Anthony Wotton (c. 1561 – 1626) was an English clergyman and controversialist, of Puritan views. He was the first Gresham Professor of Divinity. Christopher Hill describes him as a Modernist and Ramist.

He was born in London about 1561, and was educated at Eton College; he then was elected scholar of King's College, Cambridge, being admitted on 1 October 1579. His tutor was William Temple. He graduated B.A. in 1583, and proceeded M.A. in 1587. He was made B.D. in 1594, and in the same year he disputed with John Overall at Cambridge before Robert Devereux, 2nd Earl of Essex, who made him his chaplain. On the death of William Whitaker in the following year Wotton wrote some eulogistic verses, and became a candidate for the regius professorship of divinity vacated by Whitaker; though Wotton was highly commended for his disputation, Overall was elected by the votes of the younger Cambridge men, who preferred Overall's moderate high-church views to Wotton's puritanism.

In March 1596, on the establishment of Gresham College, Wotton was appointed its first professor of divinity. He held the post less than two years, vacating it and his fellowship at King's on his marriage, on 27 October 1598, to Sybell, aged 28, daughter of William Brisley of Isleworth, Middlesex.

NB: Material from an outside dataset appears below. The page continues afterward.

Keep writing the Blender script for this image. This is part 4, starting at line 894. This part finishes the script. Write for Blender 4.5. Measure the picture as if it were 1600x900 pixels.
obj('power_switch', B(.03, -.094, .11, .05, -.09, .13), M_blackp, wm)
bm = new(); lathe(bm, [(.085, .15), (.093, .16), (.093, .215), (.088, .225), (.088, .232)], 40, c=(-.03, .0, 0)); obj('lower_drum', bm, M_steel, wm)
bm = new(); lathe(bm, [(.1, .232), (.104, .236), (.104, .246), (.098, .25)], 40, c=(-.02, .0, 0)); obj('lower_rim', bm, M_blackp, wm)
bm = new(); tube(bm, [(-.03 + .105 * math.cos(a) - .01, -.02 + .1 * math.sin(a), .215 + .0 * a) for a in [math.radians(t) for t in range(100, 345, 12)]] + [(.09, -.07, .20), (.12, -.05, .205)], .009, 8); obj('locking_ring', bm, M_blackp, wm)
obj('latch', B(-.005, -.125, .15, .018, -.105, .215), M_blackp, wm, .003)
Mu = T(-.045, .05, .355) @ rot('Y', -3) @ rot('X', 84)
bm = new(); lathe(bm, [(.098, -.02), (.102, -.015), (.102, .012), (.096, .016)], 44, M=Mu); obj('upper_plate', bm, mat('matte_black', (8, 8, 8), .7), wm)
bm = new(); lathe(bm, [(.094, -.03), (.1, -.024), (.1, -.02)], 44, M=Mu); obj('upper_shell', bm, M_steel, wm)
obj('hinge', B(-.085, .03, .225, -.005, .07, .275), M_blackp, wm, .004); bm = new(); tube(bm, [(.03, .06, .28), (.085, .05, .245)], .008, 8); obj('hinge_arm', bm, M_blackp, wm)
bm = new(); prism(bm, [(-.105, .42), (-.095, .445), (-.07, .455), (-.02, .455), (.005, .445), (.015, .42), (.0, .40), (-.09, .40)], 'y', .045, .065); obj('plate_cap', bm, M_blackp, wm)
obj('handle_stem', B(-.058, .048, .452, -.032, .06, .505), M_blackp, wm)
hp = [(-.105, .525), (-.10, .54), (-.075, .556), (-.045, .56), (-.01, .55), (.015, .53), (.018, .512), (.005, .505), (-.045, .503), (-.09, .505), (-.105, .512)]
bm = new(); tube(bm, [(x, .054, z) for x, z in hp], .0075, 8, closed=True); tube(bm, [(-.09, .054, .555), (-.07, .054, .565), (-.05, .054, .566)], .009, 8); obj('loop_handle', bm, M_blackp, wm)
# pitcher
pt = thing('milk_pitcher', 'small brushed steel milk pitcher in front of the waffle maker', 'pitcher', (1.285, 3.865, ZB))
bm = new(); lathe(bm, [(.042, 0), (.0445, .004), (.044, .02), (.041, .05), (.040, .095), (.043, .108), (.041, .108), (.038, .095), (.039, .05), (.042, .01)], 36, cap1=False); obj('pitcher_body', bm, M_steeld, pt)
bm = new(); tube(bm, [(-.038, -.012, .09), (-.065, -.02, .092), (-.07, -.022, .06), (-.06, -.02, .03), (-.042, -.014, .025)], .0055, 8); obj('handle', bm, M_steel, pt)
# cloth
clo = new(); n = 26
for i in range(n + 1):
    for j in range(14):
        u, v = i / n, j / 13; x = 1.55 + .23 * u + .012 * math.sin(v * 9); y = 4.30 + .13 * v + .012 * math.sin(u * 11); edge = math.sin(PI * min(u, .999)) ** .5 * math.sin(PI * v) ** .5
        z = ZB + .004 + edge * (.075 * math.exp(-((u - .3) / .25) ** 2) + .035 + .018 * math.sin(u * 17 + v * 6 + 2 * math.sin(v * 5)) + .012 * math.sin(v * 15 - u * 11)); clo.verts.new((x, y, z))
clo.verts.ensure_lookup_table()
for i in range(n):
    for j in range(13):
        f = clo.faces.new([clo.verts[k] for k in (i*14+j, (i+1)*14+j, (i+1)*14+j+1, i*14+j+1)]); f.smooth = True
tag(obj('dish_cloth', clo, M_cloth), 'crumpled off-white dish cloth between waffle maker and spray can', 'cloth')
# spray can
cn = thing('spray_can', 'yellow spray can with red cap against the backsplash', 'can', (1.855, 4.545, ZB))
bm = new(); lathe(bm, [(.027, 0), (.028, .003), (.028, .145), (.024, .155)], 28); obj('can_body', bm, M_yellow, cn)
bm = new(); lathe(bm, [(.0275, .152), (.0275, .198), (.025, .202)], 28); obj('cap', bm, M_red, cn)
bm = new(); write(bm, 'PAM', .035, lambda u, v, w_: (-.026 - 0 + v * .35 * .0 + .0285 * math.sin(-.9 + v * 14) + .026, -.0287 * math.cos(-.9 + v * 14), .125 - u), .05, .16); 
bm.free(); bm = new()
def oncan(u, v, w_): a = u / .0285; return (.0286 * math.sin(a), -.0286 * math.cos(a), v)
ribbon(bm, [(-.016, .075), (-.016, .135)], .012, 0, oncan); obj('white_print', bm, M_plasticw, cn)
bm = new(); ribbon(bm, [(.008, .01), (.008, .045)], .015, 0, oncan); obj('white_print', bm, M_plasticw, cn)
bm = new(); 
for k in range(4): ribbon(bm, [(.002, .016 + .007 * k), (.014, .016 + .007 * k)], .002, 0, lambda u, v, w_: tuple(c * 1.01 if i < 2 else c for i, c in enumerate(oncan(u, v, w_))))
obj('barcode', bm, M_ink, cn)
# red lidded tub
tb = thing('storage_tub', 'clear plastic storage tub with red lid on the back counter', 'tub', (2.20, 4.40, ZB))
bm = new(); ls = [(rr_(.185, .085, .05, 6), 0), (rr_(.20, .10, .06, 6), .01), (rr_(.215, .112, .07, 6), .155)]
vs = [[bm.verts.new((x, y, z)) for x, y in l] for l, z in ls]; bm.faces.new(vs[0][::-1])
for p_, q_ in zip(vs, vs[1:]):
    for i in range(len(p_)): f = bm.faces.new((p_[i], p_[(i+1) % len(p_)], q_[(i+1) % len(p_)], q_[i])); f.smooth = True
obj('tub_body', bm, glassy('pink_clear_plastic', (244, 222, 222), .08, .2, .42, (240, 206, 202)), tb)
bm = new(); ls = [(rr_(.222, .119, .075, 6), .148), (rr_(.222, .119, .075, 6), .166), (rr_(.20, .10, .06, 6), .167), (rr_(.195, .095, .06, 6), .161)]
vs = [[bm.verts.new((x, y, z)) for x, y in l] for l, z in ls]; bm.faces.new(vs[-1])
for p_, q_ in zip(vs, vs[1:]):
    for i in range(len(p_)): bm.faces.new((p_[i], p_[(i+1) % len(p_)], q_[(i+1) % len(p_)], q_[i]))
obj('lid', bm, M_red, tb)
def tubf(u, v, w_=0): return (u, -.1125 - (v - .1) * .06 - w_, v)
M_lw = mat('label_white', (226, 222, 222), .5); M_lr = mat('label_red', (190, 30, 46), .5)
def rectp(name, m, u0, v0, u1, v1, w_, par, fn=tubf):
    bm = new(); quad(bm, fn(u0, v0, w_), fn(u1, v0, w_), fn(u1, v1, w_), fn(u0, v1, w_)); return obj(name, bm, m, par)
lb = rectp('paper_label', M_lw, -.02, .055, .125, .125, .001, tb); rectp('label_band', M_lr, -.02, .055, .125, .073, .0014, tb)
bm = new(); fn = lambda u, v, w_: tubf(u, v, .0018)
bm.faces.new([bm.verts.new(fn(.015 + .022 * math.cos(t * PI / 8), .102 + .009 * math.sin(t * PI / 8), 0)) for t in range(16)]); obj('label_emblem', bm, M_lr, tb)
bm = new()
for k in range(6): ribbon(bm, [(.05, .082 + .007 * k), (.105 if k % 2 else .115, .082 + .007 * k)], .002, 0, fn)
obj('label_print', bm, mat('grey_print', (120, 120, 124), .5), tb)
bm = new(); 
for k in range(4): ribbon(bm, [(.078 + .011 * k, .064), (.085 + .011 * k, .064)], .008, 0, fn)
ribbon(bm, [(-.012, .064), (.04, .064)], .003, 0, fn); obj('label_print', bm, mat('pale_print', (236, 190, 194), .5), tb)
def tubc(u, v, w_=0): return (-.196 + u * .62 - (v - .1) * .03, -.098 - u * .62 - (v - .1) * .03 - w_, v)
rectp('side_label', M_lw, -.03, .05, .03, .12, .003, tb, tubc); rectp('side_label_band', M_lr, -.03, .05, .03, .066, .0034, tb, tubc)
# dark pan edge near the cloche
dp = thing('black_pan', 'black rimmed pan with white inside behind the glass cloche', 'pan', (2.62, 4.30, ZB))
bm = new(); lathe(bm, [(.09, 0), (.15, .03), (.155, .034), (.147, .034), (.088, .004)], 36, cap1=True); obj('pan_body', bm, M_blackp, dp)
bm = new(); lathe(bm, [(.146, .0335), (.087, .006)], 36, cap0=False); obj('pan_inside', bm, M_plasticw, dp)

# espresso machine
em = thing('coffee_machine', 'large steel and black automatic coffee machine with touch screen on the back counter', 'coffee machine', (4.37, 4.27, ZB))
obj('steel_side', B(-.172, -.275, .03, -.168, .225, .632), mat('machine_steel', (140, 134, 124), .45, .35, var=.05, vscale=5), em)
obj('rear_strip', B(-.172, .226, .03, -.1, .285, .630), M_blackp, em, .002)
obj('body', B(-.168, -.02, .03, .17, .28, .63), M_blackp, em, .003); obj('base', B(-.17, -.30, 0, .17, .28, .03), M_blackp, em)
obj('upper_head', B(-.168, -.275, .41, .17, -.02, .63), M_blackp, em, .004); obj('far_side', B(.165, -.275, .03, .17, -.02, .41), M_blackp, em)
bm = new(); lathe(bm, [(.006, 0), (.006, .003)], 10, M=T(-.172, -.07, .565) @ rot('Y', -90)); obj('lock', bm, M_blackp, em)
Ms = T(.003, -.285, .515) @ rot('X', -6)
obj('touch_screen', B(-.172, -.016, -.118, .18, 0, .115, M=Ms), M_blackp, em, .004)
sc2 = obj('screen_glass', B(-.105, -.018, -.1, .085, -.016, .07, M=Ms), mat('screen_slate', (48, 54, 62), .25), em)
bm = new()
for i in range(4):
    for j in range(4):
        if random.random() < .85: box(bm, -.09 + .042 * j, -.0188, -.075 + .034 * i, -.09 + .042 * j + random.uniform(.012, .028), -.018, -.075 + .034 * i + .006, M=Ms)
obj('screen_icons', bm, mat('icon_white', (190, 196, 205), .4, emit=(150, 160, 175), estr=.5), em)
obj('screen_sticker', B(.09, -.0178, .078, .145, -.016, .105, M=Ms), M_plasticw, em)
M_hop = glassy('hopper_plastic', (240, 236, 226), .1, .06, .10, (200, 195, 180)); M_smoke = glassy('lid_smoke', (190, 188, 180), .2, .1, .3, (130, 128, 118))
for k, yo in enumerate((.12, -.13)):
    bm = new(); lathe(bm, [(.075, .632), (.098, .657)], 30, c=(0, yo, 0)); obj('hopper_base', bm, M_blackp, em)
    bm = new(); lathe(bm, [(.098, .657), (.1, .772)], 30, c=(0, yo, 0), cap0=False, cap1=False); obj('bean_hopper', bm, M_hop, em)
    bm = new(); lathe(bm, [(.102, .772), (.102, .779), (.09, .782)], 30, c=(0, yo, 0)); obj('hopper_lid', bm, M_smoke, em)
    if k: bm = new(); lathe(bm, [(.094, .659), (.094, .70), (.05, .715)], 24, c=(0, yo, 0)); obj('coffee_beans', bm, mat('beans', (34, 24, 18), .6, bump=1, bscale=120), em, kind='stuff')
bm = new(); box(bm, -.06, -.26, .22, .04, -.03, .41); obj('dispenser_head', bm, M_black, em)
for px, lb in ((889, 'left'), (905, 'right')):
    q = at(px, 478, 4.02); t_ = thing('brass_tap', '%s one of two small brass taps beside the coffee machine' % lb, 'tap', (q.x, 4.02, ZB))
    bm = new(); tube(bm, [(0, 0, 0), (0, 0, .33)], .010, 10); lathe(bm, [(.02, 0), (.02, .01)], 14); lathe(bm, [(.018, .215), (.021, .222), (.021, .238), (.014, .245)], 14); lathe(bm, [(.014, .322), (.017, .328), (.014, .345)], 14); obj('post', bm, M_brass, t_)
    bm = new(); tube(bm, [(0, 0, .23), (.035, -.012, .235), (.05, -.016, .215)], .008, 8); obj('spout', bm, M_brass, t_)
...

Wotton now became lecturer at All Hallows, Barking, a post which he held till his death; all his books are dated from his house on Tower Hill. He failed to obtain further preferment, because of his views, but he became a well-known and popular preacher. In 1604 he was suspended by John Bancroft, his prayer that "the king's eyes might be opened" being taken as an insinuation that the king was blind. The suspension did not last long.